И. Метт, общавшаяся с Махно в последние годы жизни, вспоминала, что «Махно был человеком чистым, даже целомудренным… Махно страстно любил дочь. Я не знаю, какими стали их отношения в конце его жизни, но когда девочка была маленькой, Махно бесконечно возился с ней, баловал ее, хотя в раздражении, бывало случалось, колотил ее, после чего чувствовал себя совершенно больным только от одной мысли, что мог поднять на нее руку» {876}. Дочь Махно дожила до 1993 г., когда о Махно стали говорить без приставки «бандит».
В тяжелых условиях эмиграции батько держался достойно: «Я очень часто встречалась с ним на протяжении трех лет в Париже и никогда не видела его пьяным. Несколько раз в качестве переводчика я сопровождала Махно на обеды, организованные в его честь западными анархистами. Нестор пьянел от первого стакана вина, глаза его начинали блестеть, он становился более красноречивым, но, повторяю, по настоящему пьяным я его не видела никогда. Мне говорили, что в последние годы он голодал…» {877}
Последние годы Махно тяжело болел туберкулезом, сильно беспокоила и рана в ноге. Семью кормила жена, работавшая в пансионате прачкой. Они часто жили раздельно, отношения в семье в этих тяжелых условиях были неровными. Махно надолго оставался один. Иногда бродил по улицам. Что волновало неугомонного революционера в последние месяцы жизни? Это были бурные дни в истории Франции. В феврале 1934 г. правые радикалы и фашисты вышли на улицы, чтобы попробовать на прочность Французскую республику. В ответ улицы столицы заполнили левые. Ненавидевшие друг друга социалисты и коммунисты учились действовать вместе, и даже анархисты были готовы поддержать республику в борьбе с фашистской угрозой. Так закладывались основы Народного фронта — того самого фронта трудящихся, о котором мечтал Махно во время гражданской войны.

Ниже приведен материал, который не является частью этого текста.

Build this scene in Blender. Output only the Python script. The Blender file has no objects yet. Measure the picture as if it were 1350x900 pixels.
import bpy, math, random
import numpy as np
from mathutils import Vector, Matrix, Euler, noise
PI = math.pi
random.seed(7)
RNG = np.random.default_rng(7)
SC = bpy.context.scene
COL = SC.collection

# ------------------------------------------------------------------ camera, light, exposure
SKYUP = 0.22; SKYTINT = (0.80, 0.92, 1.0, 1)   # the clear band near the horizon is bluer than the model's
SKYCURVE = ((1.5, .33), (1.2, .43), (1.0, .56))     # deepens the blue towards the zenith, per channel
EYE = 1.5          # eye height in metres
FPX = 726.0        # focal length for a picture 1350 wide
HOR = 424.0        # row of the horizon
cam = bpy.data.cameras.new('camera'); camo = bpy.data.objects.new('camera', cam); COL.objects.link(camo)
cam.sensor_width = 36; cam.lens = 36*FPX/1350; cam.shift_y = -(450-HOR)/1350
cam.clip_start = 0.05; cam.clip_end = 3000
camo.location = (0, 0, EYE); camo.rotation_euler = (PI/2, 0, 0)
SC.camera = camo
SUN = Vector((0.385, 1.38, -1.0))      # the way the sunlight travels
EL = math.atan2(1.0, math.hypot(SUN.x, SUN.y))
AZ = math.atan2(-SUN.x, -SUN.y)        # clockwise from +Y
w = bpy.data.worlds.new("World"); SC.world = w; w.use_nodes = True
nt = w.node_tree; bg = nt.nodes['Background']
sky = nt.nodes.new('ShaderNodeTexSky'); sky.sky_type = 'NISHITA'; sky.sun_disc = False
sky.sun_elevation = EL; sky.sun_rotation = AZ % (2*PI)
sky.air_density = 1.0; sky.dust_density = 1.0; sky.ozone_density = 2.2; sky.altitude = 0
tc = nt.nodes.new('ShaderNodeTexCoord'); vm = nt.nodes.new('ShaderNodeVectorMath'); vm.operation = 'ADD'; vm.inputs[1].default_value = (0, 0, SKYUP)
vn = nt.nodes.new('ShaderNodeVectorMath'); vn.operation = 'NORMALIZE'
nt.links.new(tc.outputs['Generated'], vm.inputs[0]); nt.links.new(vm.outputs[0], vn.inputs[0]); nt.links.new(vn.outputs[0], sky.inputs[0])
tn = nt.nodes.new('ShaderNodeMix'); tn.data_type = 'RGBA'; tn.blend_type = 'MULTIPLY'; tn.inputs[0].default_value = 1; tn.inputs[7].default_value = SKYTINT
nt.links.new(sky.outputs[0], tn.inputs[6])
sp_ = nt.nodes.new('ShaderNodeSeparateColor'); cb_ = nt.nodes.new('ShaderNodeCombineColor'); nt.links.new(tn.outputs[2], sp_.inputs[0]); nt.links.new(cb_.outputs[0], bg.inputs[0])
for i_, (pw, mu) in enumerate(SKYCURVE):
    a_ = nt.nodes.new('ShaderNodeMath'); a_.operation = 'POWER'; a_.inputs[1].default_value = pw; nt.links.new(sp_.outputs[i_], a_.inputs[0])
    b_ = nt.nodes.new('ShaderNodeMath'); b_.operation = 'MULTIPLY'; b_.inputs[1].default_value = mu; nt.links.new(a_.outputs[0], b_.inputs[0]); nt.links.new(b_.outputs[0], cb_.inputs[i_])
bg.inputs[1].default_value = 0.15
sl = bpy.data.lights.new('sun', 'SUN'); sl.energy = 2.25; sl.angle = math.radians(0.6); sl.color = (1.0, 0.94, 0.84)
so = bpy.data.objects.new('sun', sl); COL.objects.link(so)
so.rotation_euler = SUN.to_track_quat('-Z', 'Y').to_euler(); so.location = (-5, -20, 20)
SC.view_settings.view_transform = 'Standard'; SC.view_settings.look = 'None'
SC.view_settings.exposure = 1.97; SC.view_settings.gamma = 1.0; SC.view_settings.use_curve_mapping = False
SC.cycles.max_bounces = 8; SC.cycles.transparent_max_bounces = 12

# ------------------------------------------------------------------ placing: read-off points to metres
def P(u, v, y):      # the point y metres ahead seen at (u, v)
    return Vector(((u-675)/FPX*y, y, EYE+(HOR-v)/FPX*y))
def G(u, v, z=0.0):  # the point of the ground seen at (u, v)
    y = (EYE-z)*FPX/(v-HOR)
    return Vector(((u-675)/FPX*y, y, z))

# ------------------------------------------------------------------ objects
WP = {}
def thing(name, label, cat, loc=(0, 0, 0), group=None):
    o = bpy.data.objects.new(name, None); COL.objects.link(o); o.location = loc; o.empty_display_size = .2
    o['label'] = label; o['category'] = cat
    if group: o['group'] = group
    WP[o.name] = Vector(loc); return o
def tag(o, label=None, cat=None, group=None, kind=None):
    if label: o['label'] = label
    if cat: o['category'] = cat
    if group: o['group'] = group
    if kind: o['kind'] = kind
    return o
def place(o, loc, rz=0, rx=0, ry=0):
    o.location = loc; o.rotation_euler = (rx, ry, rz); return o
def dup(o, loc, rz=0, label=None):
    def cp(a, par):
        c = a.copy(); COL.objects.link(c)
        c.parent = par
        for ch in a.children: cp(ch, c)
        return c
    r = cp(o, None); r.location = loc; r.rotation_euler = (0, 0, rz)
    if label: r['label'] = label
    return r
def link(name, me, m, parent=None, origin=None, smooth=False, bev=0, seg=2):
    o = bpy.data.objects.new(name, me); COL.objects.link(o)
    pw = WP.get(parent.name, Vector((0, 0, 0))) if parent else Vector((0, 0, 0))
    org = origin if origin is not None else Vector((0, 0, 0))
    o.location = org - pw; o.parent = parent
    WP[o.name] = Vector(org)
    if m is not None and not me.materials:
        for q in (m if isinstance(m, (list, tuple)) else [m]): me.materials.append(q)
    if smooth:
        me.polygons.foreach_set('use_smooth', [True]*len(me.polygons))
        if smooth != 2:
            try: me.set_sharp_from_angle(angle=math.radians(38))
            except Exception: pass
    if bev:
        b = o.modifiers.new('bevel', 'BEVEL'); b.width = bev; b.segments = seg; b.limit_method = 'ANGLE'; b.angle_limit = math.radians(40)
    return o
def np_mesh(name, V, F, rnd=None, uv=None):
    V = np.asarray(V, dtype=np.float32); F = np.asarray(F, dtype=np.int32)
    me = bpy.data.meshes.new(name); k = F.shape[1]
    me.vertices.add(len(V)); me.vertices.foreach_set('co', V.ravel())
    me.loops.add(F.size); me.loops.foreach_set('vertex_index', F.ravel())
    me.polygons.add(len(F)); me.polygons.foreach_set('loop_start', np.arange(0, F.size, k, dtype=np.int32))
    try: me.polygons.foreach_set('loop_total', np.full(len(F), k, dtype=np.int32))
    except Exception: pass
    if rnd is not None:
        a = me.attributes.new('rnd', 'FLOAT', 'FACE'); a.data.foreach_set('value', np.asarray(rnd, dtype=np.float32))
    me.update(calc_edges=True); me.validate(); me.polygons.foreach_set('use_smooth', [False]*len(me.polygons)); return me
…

Зная характер Махно, нельзя исключать, что он участвовал в этих зимних демонстрациях. Для тяжело больного человека это было смертельно опасно.
«Зимой ему стало хуже, — вспоминает Г. Кузьменко — и приблизительно в марте месяце 1934 г. мы поместили его в один из французских госпиталей в Париже. По воскресеньям я его часто там навещала. Здесь я встречалась с его многочисленными товарищами, как русскими, так и французами» {878}.